I have a question about how box sizes translate across jobs in cryosparc. I originally extracted my particles at 400px, bin 4 (cropped to 100px) for ab-initio and hetergeneous refinement. Once I had my good particle set, I re-extracted at 400px and did NU refinement. When examined this final particle set by 2D classification, I noticed that the edge of the particle seems slightly cut off by the mask (and resolution at the edge of my particle is also lower), so I want to re-extract the good particles at a larger box size (500px?) and repeat the NU refinement.
Now, my question is: can I use my previous volume from my NU refine job at 400px as the initial model for my new NU refine job? Or do I need to re-do ab-initio and hetero refinement using the 500px particles to get an appropriately scaled volume for NU refine? Or is there a way to adapt my current NU refine volume for use with particles extracted at 500px?
It would be great if someone can help me understand how pixel sizes are used across jobs.

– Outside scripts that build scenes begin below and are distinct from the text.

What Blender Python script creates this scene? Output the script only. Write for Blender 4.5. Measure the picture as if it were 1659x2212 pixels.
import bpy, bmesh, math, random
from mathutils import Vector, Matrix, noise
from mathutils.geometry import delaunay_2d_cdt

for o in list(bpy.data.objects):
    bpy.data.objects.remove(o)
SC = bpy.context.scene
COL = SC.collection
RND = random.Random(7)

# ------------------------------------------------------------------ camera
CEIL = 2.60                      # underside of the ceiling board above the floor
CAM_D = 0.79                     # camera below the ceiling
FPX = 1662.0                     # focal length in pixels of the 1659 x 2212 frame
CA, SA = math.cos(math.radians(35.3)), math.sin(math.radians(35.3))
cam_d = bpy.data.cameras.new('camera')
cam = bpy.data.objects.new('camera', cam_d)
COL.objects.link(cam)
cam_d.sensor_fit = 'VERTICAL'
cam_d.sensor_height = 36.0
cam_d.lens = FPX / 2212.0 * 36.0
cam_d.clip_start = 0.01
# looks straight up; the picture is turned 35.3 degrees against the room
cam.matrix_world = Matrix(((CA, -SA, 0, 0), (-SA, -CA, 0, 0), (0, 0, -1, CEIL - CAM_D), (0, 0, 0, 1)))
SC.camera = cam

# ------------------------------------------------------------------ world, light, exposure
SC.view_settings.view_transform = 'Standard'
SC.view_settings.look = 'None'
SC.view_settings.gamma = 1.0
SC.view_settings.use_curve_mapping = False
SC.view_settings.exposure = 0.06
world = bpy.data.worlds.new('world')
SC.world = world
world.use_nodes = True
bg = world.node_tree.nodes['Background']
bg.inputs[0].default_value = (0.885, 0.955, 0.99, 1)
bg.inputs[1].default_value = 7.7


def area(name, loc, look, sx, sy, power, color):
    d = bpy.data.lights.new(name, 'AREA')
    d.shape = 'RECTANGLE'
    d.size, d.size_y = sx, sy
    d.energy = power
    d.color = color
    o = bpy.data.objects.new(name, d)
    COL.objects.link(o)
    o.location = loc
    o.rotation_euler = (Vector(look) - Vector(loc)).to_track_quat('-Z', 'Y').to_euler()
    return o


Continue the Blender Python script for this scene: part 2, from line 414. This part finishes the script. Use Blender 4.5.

You could change the default windowing from 0.85 to 0.9 or so, and see if that makes a difference, but if your box is that tight you might be leaving resolution on the table (depending on your resolution of reconstruction).
I would re-extract, use the current NU refine result and run again, it’ll be OK as filtered to 30 Å, the map loses all features but the most general shape anyway.
If it’s caused by the mask, I would suggest autotightening is being too enthusiastic, but if it’s a soft falloff around the extremes of the box, then it definitely sounds like the windowing function is the culprit.
Also, generally, it’s recommended to have a box size which is ~2-2.5 tiles the size of your particle. If you have particles close to the edge of the micrograph, this will mean you will lose a lot of particles upon reextraction into the larger box as CryoSPARC will not extract particles where the box goes over the edge of the micrograph.
At the beginning of any kind of refinement, CryoSparc will rescale the volume under the hood (thanks CS crew for this!), according to the pixel size of the particle set, so the initial voxel size doesn’t matter. This is usually stated in the logs, it is of good practice to check them as there might be important information. I usually spot my mistakes like this, during the first few minutes of job running.